Intersectionality, or Being a Fetishized Queer Asian Woman
Asian women have a particular experience in being objectified and fetishized (“Sucky sucky fi dollah!”), and queer Asian women even more so. Type “Asian lesbian” into Google and you get – porn. Loads and loads of porn. Type in “White Straight Man” and you get – decidedly not that.
As a queer Asian woman who started her career with nude pictorials in Playboy and on her website, has had an appearance in porn (in 2011, Vivid released a video of Tequila having sex with two other women that Tequila has stated was unauthorized), and finds power in “appearing,” Tequila has held a unique position within the public gaze.
In 2010, at one of her last public performances, she appeared onstage at The Gathering of the Juggalos and had rocks, urine, and feces thrown at her by angry fans. Nathan Rabin wrote a firsthand account of the event in A.V. Club, describing how Tequila
“had a role to play… she was the heel, the bad guy, the villain you love to hate. …For Juggalos, Tequila represented even more: She became the proxy for every hot girl who ever accepted Jager shots at a crappy bar from them but went home with a slick douchebag in a tight Ed Hardy shirt.”
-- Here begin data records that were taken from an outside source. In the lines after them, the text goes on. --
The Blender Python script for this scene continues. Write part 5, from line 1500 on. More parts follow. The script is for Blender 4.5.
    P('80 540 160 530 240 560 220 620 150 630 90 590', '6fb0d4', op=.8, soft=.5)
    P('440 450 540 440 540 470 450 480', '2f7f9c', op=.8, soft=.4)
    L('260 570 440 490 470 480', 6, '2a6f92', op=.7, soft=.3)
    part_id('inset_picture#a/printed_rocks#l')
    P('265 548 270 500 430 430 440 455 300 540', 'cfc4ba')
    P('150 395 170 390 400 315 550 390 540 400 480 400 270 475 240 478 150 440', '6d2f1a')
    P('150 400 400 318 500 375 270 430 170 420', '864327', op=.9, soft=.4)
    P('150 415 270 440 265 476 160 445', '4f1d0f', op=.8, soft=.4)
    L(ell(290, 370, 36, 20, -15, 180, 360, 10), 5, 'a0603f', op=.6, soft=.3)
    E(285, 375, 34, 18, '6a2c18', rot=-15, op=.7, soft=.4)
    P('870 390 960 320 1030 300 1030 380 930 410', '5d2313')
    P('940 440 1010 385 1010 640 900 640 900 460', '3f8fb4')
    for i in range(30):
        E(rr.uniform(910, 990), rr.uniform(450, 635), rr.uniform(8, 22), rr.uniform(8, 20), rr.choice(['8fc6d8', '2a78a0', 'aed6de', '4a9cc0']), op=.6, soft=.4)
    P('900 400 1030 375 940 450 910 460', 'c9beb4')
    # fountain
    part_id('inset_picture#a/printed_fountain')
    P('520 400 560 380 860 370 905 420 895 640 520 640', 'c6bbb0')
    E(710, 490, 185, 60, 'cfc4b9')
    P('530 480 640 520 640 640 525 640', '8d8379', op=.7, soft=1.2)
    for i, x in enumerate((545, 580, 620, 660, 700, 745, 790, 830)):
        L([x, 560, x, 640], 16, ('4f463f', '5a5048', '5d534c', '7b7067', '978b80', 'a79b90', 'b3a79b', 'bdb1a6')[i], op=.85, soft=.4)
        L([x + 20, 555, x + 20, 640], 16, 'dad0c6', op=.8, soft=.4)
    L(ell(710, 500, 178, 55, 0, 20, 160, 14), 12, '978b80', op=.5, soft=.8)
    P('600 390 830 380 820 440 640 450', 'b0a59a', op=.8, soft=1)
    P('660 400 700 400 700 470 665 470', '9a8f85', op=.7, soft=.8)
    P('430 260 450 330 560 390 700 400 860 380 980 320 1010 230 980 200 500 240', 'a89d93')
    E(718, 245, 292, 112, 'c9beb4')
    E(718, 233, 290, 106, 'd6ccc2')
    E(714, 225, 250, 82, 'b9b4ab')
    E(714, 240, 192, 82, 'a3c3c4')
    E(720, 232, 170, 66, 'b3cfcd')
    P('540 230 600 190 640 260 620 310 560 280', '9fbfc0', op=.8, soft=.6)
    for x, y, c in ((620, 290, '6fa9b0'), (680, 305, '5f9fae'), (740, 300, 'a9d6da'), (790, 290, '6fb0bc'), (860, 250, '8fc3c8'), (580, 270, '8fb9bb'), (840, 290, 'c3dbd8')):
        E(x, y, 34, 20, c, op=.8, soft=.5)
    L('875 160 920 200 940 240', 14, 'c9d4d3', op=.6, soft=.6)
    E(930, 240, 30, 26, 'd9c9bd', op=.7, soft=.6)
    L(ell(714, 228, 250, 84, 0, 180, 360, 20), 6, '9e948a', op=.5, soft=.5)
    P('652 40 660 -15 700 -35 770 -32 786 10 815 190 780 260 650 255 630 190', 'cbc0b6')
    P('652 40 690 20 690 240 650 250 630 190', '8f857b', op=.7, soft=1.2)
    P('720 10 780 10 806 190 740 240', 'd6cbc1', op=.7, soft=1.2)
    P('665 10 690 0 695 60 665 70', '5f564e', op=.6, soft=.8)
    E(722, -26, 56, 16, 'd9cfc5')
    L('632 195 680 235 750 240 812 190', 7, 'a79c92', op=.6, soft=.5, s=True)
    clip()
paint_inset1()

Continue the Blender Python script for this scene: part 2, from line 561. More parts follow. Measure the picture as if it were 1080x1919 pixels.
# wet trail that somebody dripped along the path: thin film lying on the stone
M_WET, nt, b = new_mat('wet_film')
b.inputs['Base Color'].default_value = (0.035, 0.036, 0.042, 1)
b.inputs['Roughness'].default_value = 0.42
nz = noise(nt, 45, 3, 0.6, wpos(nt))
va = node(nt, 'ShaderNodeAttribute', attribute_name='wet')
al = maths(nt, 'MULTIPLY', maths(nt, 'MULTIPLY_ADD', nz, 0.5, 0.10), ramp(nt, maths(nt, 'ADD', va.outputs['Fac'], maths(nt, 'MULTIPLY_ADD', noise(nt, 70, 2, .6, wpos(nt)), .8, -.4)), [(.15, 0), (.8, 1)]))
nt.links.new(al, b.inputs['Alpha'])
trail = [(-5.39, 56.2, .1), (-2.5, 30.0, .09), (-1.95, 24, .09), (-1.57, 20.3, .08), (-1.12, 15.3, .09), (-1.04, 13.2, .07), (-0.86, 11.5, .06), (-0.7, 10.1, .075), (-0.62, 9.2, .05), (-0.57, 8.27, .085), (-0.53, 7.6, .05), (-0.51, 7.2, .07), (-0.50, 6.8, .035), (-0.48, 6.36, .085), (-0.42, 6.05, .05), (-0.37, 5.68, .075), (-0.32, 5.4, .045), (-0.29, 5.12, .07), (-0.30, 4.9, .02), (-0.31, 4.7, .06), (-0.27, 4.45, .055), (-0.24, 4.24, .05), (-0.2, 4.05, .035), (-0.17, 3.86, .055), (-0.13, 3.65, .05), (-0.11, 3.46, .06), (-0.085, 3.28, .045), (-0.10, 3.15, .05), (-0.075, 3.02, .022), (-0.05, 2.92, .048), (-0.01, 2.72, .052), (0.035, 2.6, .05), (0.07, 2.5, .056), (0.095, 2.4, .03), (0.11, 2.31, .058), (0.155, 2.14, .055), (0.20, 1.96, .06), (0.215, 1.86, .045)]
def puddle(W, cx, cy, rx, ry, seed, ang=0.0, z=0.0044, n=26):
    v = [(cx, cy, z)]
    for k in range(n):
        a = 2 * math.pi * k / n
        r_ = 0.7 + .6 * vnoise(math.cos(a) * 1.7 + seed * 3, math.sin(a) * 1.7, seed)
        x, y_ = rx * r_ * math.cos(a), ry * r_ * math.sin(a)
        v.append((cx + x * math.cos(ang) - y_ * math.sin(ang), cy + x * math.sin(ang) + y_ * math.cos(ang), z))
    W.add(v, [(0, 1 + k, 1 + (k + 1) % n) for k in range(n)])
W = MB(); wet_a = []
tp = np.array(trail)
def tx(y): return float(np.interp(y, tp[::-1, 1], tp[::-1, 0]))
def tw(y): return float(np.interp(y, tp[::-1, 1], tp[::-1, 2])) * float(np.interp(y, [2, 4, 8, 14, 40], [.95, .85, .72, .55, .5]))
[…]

The headliners of the event had mixed views on her upcoming performance. Violent J suggested it was “funny as shit to watch some dude get hit with a dead fish or pelted with piss, and… Juggalos should feel free to behave however they see fit” but that all performers should be treated with the same regard as other more popular Gatherings artists. Shaggy 2 Dope stated, “I’m tryna fuck that bitch so don’t be fucking it up for me.”
As things started to go south, Rabin states that “In a desperate bid to win over the crowd, Tequila responded to angry cries of “Show us your tits” by removing her top.” The night ended with one spectator attempting to climb onstage and another grabbing a trashcan, ostensibly to throw at Tequila, and the Juggalos “chas[ing] Tequila back to her trailer and smash[ing] the windows.”
Her music aside, it could be argued that Tequila’s assault (because it is assault, whether she “showed her tits” or not) was influenced in large part by societal views on sex workers and queer Asian women. The “okayness” of physically and verbally assaulting Tequila, as with women, people of color, and people with “other” or “dirty” sexualities is a social standard that many in the American public believe in, and has even been upheld by our very own president.
As I’m sure many of you, dear Readers, already know, being a minority is not easy in this world. When the assaults are not physical, they are still emotionally damaging, and dare I say – can affect your mental health.
Let’s get this clear: Hate Speech is not okay. Anti-semitism is not okay. But neither is Sexism, Heterosexism, Ableism, or any other bias.